→ **DO THIS**
Find the lines containing the word "part" and copy every one of them.

→ **AVAILABLE DATA**
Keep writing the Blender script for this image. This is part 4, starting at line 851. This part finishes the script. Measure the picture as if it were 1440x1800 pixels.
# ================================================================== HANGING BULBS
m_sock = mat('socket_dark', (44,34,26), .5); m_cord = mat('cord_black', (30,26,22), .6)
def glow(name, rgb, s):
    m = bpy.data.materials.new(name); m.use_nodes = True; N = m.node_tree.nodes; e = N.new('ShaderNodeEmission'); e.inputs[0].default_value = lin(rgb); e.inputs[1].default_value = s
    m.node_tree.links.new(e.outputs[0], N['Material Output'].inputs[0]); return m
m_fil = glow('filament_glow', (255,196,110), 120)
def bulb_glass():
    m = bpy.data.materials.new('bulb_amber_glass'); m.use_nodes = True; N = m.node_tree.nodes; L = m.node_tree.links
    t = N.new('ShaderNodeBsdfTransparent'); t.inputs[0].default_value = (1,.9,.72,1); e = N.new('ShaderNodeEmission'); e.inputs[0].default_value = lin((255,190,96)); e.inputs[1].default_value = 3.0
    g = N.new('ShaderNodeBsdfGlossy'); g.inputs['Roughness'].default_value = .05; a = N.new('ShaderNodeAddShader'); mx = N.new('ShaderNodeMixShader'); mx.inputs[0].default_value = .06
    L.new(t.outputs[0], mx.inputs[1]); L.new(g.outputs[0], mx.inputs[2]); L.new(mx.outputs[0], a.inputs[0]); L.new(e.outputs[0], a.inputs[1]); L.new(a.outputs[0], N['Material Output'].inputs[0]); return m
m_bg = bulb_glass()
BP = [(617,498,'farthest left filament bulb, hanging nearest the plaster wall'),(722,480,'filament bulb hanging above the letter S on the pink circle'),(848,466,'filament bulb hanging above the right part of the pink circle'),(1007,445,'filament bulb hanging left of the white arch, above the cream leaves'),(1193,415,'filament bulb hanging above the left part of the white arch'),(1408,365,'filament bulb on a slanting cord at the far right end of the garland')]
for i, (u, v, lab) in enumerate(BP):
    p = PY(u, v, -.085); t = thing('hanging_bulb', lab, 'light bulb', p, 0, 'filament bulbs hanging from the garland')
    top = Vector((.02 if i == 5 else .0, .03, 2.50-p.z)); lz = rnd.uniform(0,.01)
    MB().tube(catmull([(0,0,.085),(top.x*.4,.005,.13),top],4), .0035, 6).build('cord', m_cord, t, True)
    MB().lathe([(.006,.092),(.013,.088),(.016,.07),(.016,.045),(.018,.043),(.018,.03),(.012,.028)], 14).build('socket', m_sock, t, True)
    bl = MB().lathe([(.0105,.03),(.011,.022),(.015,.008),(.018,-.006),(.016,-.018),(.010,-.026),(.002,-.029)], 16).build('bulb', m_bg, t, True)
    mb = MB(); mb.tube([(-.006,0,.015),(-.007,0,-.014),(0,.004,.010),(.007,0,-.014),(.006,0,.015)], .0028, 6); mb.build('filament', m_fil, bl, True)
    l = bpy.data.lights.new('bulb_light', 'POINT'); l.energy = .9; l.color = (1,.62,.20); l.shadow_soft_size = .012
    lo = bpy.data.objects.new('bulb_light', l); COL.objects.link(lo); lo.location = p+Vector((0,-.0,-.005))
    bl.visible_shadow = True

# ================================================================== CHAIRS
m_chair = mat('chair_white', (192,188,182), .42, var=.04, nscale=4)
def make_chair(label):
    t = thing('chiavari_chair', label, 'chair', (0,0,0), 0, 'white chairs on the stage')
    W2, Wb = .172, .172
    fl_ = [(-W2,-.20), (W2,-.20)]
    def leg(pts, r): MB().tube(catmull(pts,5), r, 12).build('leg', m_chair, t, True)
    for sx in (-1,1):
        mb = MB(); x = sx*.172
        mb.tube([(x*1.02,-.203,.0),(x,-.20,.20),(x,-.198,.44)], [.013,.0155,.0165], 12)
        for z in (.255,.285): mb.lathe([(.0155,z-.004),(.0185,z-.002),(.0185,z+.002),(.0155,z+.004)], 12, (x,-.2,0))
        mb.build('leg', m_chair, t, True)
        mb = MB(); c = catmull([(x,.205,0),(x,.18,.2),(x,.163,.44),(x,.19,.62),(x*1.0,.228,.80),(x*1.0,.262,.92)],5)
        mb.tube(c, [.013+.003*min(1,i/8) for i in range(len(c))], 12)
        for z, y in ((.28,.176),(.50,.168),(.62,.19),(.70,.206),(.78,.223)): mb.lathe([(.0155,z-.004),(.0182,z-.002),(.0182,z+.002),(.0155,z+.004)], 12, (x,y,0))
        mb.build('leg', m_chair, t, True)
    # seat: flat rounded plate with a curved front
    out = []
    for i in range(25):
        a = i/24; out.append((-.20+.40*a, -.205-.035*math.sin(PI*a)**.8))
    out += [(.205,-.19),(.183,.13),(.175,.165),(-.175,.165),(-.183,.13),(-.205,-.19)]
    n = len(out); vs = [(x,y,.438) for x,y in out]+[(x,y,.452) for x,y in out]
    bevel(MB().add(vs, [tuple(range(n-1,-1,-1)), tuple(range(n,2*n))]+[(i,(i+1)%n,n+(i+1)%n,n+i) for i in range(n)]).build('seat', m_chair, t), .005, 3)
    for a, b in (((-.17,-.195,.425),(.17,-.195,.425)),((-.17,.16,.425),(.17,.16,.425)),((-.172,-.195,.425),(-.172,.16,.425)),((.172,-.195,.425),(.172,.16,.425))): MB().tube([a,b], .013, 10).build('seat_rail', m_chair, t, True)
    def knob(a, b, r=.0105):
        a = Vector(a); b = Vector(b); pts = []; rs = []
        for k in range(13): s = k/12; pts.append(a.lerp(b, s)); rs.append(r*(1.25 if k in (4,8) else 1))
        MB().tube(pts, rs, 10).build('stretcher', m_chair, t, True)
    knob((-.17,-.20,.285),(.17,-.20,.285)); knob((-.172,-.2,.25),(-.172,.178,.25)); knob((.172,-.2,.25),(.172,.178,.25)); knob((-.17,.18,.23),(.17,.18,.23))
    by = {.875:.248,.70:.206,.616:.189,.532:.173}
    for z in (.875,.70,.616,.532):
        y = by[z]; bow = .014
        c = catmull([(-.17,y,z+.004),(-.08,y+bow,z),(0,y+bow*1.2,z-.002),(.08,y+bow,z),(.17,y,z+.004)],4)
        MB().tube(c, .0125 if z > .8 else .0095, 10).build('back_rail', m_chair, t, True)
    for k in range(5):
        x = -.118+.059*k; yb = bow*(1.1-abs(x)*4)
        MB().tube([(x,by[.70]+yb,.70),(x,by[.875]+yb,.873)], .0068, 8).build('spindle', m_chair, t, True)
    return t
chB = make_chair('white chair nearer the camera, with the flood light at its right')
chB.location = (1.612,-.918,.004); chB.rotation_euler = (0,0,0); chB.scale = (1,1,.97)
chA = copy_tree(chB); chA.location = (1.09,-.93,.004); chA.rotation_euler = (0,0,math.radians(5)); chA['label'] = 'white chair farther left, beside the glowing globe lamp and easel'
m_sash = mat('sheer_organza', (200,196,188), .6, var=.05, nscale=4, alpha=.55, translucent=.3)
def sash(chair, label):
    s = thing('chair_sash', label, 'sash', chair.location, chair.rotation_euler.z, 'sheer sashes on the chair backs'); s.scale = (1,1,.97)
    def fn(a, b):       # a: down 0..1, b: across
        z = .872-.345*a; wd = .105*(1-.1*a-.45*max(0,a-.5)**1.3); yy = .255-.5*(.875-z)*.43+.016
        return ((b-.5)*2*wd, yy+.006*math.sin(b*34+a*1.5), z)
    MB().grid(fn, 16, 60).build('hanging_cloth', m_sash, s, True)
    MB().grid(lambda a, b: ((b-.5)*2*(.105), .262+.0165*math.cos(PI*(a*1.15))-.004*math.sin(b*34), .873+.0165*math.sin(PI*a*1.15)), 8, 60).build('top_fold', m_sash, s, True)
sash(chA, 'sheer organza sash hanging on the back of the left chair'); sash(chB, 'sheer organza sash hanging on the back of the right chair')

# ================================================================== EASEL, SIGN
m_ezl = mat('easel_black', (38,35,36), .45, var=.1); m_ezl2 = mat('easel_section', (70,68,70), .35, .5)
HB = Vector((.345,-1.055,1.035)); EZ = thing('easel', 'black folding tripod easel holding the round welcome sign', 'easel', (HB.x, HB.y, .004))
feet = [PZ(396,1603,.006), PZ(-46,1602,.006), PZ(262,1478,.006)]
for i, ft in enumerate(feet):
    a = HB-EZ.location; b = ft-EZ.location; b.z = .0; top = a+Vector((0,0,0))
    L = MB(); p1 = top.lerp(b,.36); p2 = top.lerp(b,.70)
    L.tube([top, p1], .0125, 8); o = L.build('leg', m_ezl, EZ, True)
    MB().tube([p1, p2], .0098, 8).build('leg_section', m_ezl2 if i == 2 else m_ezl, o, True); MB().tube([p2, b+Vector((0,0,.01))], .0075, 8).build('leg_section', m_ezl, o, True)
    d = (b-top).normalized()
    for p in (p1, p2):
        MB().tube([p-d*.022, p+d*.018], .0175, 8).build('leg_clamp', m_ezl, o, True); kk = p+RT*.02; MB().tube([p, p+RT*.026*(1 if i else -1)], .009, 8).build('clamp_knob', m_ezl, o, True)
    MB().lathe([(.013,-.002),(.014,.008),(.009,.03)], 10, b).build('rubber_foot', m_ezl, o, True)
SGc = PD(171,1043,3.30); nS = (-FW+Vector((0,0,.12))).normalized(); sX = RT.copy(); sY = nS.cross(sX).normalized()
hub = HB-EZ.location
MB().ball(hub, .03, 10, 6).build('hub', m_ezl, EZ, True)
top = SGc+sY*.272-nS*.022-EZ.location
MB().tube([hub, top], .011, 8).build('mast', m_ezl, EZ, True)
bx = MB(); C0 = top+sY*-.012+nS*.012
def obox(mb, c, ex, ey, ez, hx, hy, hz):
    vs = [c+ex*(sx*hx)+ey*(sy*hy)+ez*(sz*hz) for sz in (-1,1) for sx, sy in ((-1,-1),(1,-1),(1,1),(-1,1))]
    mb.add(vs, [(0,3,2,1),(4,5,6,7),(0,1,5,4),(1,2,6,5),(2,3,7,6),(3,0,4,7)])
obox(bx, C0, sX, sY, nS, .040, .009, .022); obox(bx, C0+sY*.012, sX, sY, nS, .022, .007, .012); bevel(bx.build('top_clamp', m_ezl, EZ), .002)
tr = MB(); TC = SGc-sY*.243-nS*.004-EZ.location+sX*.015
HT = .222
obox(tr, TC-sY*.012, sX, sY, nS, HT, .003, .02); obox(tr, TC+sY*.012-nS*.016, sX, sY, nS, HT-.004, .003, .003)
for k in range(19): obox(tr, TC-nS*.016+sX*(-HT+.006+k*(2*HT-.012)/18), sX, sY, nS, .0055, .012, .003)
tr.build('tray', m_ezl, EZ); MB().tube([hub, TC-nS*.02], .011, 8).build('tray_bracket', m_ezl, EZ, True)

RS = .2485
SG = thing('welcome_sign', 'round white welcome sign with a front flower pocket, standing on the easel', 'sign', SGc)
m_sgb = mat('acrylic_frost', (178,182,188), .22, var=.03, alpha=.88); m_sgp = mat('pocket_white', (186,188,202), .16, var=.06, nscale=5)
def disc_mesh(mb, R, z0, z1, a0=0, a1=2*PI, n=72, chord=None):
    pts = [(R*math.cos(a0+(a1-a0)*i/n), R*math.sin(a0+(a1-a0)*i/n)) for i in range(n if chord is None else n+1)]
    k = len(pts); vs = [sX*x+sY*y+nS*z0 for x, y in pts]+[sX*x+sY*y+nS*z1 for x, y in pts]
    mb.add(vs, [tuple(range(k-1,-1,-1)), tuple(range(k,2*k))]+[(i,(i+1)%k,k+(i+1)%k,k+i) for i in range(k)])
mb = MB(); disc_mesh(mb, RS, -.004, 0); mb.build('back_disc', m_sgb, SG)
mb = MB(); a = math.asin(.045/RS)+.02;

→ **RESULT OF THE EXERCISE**
Keep writing the Blender script for this image. This is part 4, starting at line 851. This part finishes the script. Measure the picture as if it were 1440x1800 pixels.
BP = [(617,498,'farthest left filament bulb, hanging nearest the plaster wall'),(722,480,'filament bulb hanging above the letter S on the pink circle'),(848,466,'filament bulb hanging above the right part of the pink circle'),(1007,445,'filament bulb hanging left of the white arch, above the cream leaves'),(1193,415,'filament bulb hanging above the left part of the white arch'),(1408,365,'filament bulb on a slanting cord at the far right end of the garland')]